**Problem details:** Take each line containing the word "objects" and copy it.
start
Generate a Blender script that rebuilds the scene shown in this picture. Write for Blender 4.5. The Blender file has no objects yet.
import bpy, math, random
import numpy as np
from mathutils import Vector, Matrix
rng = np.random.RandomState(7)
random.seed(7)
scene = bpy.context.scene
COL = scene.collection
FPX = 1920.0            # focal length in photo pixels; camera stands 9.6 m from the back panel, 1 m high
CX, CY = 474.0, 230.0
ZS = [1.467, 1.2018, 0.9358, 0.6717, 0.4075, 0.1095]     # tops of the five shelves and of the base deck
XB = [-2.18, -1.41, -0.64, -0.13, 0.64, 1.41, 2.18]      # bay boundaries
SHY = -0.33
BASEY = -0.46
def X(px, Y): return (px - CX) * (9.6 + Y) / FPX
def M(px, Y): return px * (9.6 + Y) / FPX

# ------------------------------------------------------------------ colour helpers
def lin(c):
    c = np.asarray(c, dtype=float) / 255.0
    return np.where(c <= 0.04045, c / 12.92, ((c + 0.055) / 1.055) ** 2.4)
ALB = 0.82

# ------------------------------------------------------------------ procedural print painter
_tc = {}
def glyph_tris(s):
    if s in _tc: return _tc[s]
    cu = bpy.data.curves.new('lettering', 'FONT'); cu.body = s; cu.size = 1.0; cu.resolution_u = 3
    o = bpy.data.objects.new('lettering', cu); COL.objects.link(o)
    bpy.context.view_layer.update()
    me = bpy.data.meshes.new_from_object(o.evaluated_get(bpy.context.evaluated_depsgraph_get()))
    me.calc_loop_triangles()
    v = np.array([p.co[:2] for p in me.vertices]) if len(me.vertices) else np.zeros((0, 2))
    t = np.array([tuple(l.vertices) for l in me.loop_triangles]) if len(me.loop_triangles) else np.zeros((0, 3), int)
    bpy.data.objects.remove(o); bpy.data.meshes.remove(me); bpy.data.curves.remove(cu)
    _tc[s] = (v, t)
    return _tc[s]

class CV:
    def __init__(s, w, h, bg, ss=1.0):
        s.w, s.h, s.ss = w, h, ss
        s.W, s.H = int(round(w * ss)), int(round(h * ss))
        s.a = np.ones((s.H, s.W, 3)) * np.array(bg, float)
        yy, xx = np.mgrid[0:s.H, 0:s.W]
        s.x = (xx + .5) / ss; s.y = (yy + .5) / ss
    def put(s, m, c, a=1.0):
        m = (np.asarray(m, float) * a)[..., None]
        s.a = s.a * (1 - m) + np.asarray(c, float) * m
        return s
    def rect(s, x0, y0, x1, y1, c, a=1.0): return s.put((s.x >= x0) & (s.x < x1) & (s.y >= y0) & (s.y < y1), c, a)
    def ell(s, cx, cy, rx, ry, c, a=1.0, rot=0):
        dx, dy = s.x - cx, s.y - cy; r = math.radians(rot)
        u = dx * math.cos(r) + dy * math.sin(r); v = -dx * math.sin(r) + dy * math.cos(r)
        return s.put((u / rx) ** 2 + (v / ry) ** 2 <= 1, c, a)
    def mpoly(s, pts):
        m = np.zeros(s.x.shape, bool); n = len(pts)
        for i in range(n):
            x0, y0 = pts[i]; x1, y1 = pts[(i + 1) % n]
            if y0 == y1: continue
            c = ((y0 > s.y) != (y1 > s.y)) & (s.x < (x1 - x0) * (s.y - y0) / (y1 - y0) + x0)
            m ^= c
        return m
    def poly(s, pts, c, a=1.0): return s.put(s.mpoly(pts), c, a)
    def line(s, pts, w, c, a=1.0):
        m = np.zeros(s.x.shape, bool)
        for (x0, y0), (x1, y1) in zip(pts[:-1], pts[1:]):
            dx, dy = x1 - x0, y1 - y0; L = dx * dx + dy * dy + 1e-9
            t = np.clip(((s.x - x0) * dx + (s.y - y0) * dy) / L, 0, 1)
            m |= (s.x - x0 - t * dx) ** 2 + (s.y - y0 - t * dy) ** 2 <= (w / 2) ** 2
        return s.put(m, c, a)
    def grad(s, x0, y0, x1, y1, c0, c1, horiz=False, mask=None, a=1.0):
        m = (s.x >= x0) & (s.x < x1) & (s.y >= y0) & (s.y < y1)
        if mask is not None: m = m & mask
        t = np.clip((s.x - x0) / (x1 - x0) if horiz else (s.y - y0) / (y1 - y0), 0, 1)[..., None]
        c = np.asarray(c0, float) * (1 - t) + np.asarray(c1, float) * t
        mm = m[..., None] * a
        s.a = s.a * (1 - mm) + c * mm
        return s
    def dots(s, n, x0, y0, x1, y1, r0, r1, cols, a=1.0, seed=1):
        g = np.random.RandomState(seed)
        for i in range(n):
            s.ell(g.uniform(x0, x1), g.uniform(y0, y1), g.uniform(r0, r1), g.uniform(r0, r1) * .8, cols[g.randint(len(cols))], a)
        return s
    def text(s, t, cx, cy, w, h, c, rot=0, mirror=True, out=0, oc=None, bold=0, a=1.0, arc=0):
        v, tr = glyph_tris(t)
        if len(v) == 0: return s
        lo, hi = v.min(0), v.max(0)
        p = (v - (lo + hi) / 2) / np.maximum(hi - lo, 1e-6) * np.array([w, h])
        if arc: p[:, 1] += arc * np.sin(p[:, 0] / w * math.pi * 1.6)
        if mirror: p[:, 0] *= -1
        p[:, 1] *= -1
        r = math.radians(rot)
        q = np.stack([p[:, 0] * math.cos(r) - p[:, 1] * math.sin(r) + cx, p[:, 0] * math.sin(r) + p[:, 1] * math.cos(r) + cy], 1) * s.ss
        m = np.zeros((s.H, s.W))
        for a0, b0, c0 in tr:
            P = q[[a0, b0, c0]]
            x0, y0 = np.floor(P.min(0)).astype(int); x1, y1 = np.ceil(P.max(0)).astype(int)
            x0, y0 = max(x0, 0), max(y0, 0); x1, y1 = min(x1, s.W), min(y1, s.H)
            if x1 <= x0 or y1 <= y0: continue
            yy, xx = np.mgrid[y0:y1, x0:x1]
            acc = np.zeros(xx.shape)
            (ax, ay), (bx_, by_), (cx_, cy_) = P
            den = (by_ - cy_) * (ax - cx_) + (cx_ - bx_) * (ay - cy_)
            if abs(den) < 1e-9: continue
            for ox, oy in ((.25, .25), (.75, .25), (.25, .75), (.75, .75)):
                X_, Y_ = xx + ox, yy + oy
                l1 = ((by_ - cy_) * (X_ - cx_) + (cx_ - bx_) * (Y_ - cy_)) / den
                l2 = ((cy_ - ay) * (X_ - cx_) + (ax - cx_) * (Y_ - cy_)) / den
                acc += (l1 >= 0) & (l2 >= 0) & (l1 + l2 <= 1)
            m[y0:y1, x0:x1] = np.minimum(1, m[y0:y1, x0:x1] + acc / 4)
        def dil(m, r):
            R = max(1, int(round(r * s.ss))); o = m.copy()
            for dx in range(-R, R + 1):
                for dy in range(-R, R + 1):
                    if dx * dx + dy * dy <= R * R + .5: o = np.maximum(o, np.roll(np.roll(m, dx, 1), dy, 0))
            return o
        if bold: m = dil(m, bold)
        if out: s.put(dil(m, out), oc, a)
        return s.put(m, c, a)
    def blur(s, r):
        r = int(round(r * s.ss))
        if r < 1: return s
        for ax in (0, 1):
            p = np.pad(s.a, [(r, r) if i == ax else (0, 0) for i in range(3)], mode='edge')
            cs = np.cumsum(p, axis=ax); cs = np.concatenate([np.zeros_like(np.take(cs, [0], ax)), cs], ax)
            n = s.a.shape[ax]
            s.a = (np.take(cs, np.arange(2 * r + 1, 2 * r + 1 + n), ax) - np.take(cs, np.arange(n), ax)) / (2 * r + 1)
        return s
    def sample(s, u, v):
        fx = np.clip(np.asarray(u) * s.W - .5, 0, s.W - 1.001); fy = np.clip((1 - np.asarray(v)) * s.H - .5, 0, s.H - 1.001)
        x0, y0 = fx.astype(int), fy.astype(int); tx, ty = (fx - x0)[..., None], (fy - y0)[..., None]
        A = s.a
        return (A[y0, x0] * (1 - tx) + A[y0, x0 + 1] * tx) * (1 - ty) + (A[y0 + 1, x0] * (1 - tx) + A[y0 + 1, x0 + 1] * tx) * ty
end
**Solution:**
Generate a Blender script that rebuilds the scene shown in this picture. Write for Blender 4.5. The Blender file has no objects yet.
    o = bpy.data.objects.new('lettering', cu); COL.objects.link(o)
    bpy.data.objects.remove(o); bpy.data.meshes.remove(me); bpy.data.curves.remove(cu)